## Start
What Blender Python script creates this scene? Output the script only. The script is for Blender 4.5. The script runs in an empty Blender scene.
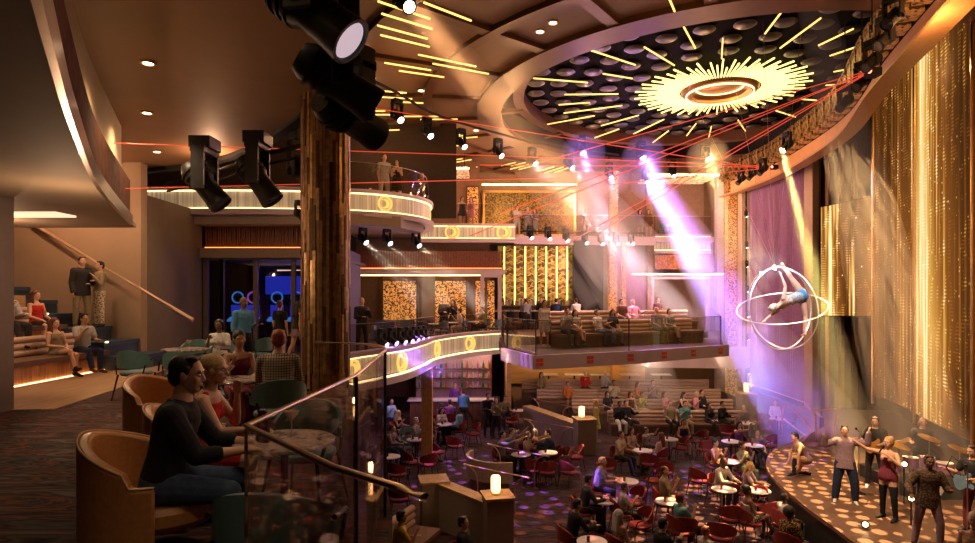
import bpy, bmesh, math, random
from mathutils import Vector, Matrix, Quaternion
R = math.radians
PI = math.pi
random.seed(7)
S = bpy.context.scene
COL = S.collection
F, CX, HZ, CZ = 610.0, 487.5, 298.0, 1.7      # focal length (px), centre column, horizon row, eye height (m)

def P(u, v, Y):
    return Vector(((u - CX) / F * Y, Y, CZ - (v - HZ) / F * Y))
def YZ(v, z):
    return F * (CZ - z) / (v - HZ)
def G(u, v, z=0.0):
    return P(u, v, YZ(v, z))

# ---------------------------------------------------------------- materials
MATS = {}
def M(name, col=(.5, .5, .5), rough=.6, metal=0.0, emit=None, es=1.0, var=.12, scale=12, spec=.4):
    if name in MATS: return MATS[name]
    m = bpy.data.materials.new(name); m.use_nodes = True
    n = m.node_tree.nodes; l = m.node_tree.links
    b = n['Principled BSDF']
    b.inputs['Roughness'].default_value = rough
    b.inputs['Metallic'].default_value = metal
    b.inputs['Specular IOR Level'].default_value = spec
    if emit:
        b.inputs['Base Color'].default_value = (*[c * .5 for c in emit], 1)
        b.inputs['Emission Color'].default_value = (*emit, 1)
        b.inputs['Emission Strength'].default_value = es
    else:
        tc = n.new('ShaderNodeTexCoord'); no = n.new('ShaderNodeTexNoise')
        no.inputs['Scale'].default_value = scale; no.inputs['Detail'].default_value = 2
        r = n.new('ShaderNodeValToRGB')
        r.color_ramp.elements[0].position = .3; r.color_ramp.elements[1].position = .7
        r.color_ramp.elements[0].color = (*[c * (1 - var) for c in col], 1)
        r.color_ramp.elements[1].color = (*[min(1, c * (1 + var)) for c in col], 1)
        l.new(tc.outputs['Object'], no.inputs['Vector']); l.new(no.outputs['Fac'], r.inputs['Fac'])
        l.new(r.outputs['Color'], b.inputs['Base Color'])
    MATS[name] = m
    return m

def nodemat(name):
    m = bpy.data.materials.new(name); m.use_nodes = True
    MATS[name] = m
    return m, m.node_tree.nodes, m.node_tree.links, m.node_tree.nodes['Principled BSDF']

# ---------------------------------------------------------------- mesh builder
def frame_of(d):
    d = d.normalized()
    a = Vector((0, 0, 1)) if abs(d.z) < .95 else Vector((0, 1, 0))
    x = d.cross(a).normalized(); y = x.cross(d).normalized()
    return x, y, d

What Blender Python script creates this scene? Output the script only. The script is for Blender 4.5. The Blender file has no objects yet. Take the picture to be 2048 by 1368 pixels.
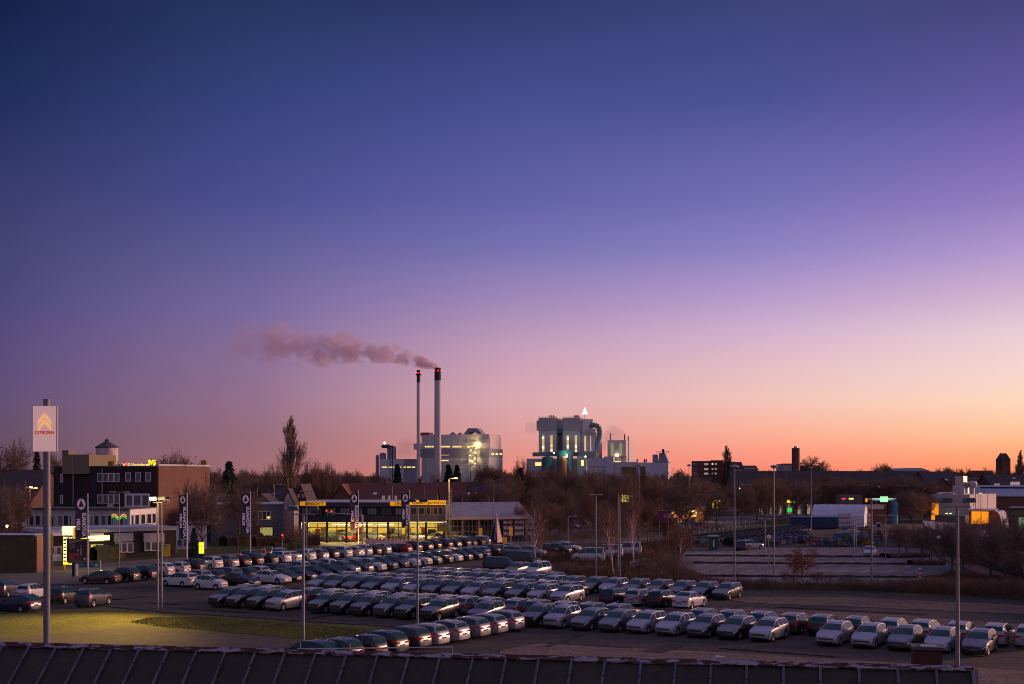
import bpy, math, random, bmesh
from mathutils import Vector, Matrix
R = math.radians
scene = bpy.context.scene
C = scene.collection

# ------------------------------------------------------------------ camera
F, H, YH, CX = 2400.0, 13.0, 948.0, 1024.0      # focal length in photo pixels, eye height, horizon row, centre column
cam_d = bpy.data.cameras.new('camera'); cam = bpy.data.objects.new('camera', cam_d); C.objects.link(cam)
cam.location = (0, 0, H); cam.rotation_euler = (R(90), 0, 0)
cam_d.sensor_width = 36; cam_d.lens = F / 2048 * 36
cam_d.shift_y = (YH - 684) / 2048
cam_d.clip_start = 0.5; cam_d.clip_end = 9000
scene.camera = cam
scene.view_settings.view_transform = 'Standard'; scene.view_settings.look = 'None'
scene.view_settings.exposure = 0.0; scene.view_settings.gamma = 1.0
scene.cycles.max_bounces = 5; scene.cycles.diffuse_bounces = 2; scene.cycles.glossy_bounces = 3
scene.cycles.volume_bounces = 3; scene.cycles.transparent_max_bounces = 8
scene.cycles.sample_clamp_indirect = 2.0; scene.cycles.filter_width = .95

def lin(c):
    return tuple(((v / 255) / 12.92 if v / 255 <= .04045 else ((v / 255 + .055) / 1.055) ** 2.4) for v in c) + (1.0,)

# ------------------------------------------------------------------ dusk sky: elevation ramps blended round the compass
world = bpy.data.worlds.new('World'); scene.world = world; world.use_nodes = True
nt = world.node_tree; nt.nodes.clear()
def N(t, **k):
    n = nt.nodes.new(t)
    for a, b in k.items(): setattr(n, a, b)
    return n
def L(a, b): nt.links.new(a, b)
tc = N('ShaderNodeTexCoord'); sx = N('ShaderNodeSeparateXYZ'); L(tc.outputs['Generated'], sx.inputs[0])
el = N('ShaderNodeMath', operation='ARCSINE'); L(sx.outputs[2], el.inputs[0])
eln = N('ShaderNodeMapRange'); L(el.outputs[0], eln.inputs[0])
eln.inputs[1].default_value = 0; eln.inputs[2].default_value = R(40); eln.inputs[3].default_value = 0; eln.inputs[4].default_value = 1
az = N('ShaderNodeMath', operation='ARCTAN2'); L(sx.outputs[0], az.inputs[0]); L(sx.outputs[1], az.inputs[1])
def ey(y, a): return max(0, math.degrees(math.atan((948 - y) / 2400 * math.cos(R(a if abs(a) < 30 else 0)))) / 40)
BACK = [(948,(170,140,152)),(800,(178,147,164)),(500,(160,143,176)),(0,(136,130,170)),(None,(136,130,168))]
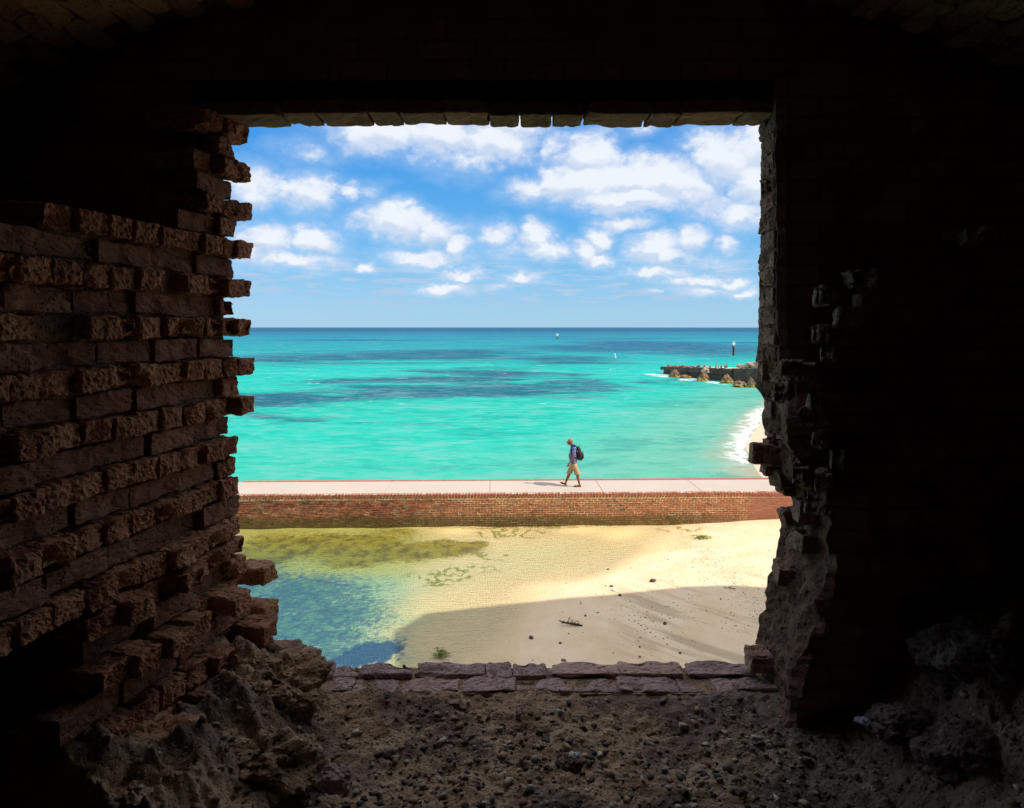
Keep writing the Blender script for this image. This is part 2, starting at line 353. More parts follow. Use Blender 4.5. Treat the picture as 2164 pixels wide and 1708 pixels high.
# -- left half of the front wall (behind the broken cheek)
box_obj('wall', [((-6, 2.50, -1.5), (-1.17, 2.68, 0.90))], M_DARKWALL, fort)
box_obj('wall', [((-6, 2.50, 0.902), (6, 2.68, 7.0))], M_DARKWALL, fort)
box_obj('wall', [((-6, 2.45, -8.2), (6, 2.60, -1.52))], M_DARKWALL, fort)
box_obj('side_wall', [((-3.4, -4.4, -1.9), (-3.0, 2.5, 3.0))], M_DARKWALL, fort)
box_obj('side_wall', [((3.0, -4.4, -1.9), (3.4, 2.44, 3.0))], M_DARKWALL, fort)
box_obj('back_wall', [((-3.0, -4.4, -1.9), (3.0, -4.0, 3.0))], M_DARKWALL, fort)
box_obj('lower_floor', [((-3.0, -4.0, -2.1), (3.0, 2.44, -1.95))], M_DARKWALL, fort)
# -- the rest of the curtain wall and the bastion that throws the long shadow on the sand
m, t, out = mat('fort_brickwork'); oc = t.node('ShaderNodeNewGeometry').outputs['Position']
bt = t.node('ShaderNodeTexBrick'); xx, yy, zz = t.sep(oc); t.put(bt.inputs['Vector'], t.comb(t.m('ADD', xx, yy), zz))
bt.inputs['Scale'].default_value = 1; bt.inputs['Brick Width'].default_value = 0.22; bt.inputs['Row Height'].default_value = 0.077; bt.inputs['Mortar Size'].default_value = 0.01
bt.inputs['Color1'].default_value = (0.26, 0.12, 0.08, 1); bt.inputs['Color2'].default_value = (0.34, 0.19, 0.13, 1); bt.inputs['Mortar'].default_value = (0.4, 0.34, 0.26, 1)
c = t.mix(t.ss(t.noise(oc, 0.6, 6, 0.6), 0.4, 0.7, 0, 0.5), bt.outputs[0], (0.10, 0.08, 0.06)); principled(t, out, c, 0.9, t.bump(bt.outputs[1], -0.5, 0.01), 0.2); M_FORT = m
box_obj('curtain_wall', [((-45, 0.8, -8.4), (-6.002, 2.66, 7)), ((6.002, 0.8, -8.4), (12, 2.66, 7)), ((-6.0, -0.5, 3.05), (6.0, 2.49, 7))], M_FORT, fort)
def shadow_caster(px, py, zg):
    g = at(px, py, z=zg); k = (7.0 - zg) / TO_SUN.z
    return (g.x + TO_SUN.x * k, g.y + TO_SUN.y * k)
top = [shadow_caster(*p) for p in ((838, 1420, -7.15), (840, 1330, -7.15), (905, 1291, -7.15), (1100, 1271, -7.08), (1300, 1257, -7.0), (1450, 1243, -6.92), (1540, 1244, -6.86), (1625, 1251, -6.82), (1800, 1262, -6.75))]
base = [(top[0][0], 2.0)] + top + [(top[-1][0] + 4, 2.0)]
bm = bmesh.new(); lo = [bm.verts.new((x, y, -8.4)) for x, y in base]; hi = [bm.verts.new((x, y, 7.0)) for x, y in base]
for i in range(len(base)):
    j = (i + 1) % len(base); bm.faces.new((lo[i], lo[j], hi[j], hi[i]))
bm.faces.new(hi); link('bastion', mesh_of(bm, 'bastion'), M_FORT, fort)

# -- vault over the room
VC, VR = (0.064, -3.23), 4.53
vault = empty('brick_vault', (0, 1.5, 1.2)); tag(vault, 'dark vaulted brick ceiling overhead, faintly lit at the upper left corner', 'vaulted ceiling')
bm = bmesh.new(); n = 40; prev = None
for i in range(n + 1):
    th = -0.72 + 1.44 * i / n; r = VR + 0.012
    q = [(VC[0] + rr * math.sin(th), y, VC[1] + rr * math.cos(th)) for rr, y in ((r, -4.3), (r, 2.499), (r + 0.35, 2.499), (r + 0.35, -4.3))]
    q = [bm.verts.new((x, y - 1.5, z - 1.2)) for x, y, z in q]
    if prev:
        for k in range(4): bm.faces.new((prev[k], prev[(k + 1) % 4], q[(k + 1) % 4], q[k]))
    prev = q
link('shell', mesh_of(bm, 'shell'), M_MORTAR, vault)
vbr = [rough_brick('vault_brick', 0.212, 0.082, 0.10, 0.005, 0.005, 40 + i, 9, 0.04) for i in range(4)]
M_VAULT = old_brick_mat('brightened_brick', (0.72, 0.46, 0.28), (0.55, 0.34, 0.21), (0.78, 0.56, 0.34), mortar=(0.8, 0.65, 0.45))  # bricks coloured paler to make up for the weak light on the vault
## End
## TASK INSTRUCTIONS
From the records above, extract the lines from the one holding "by 1368 pixels." through the one holding "C = scene.collection", word for word; omit the pictures.

## WRITTEN SOLUTION
What Blender Python script creates this scene? Output the script only. The script is for Blender 4.5. The Blender file has no objects yet. Take the picture to be 2048 by 1368 pixels.
import bpy, math, random, bmesh
from mathutils import Vector, Matrix
R = math.radians
scene = bpy.context.scene
C = scene.collection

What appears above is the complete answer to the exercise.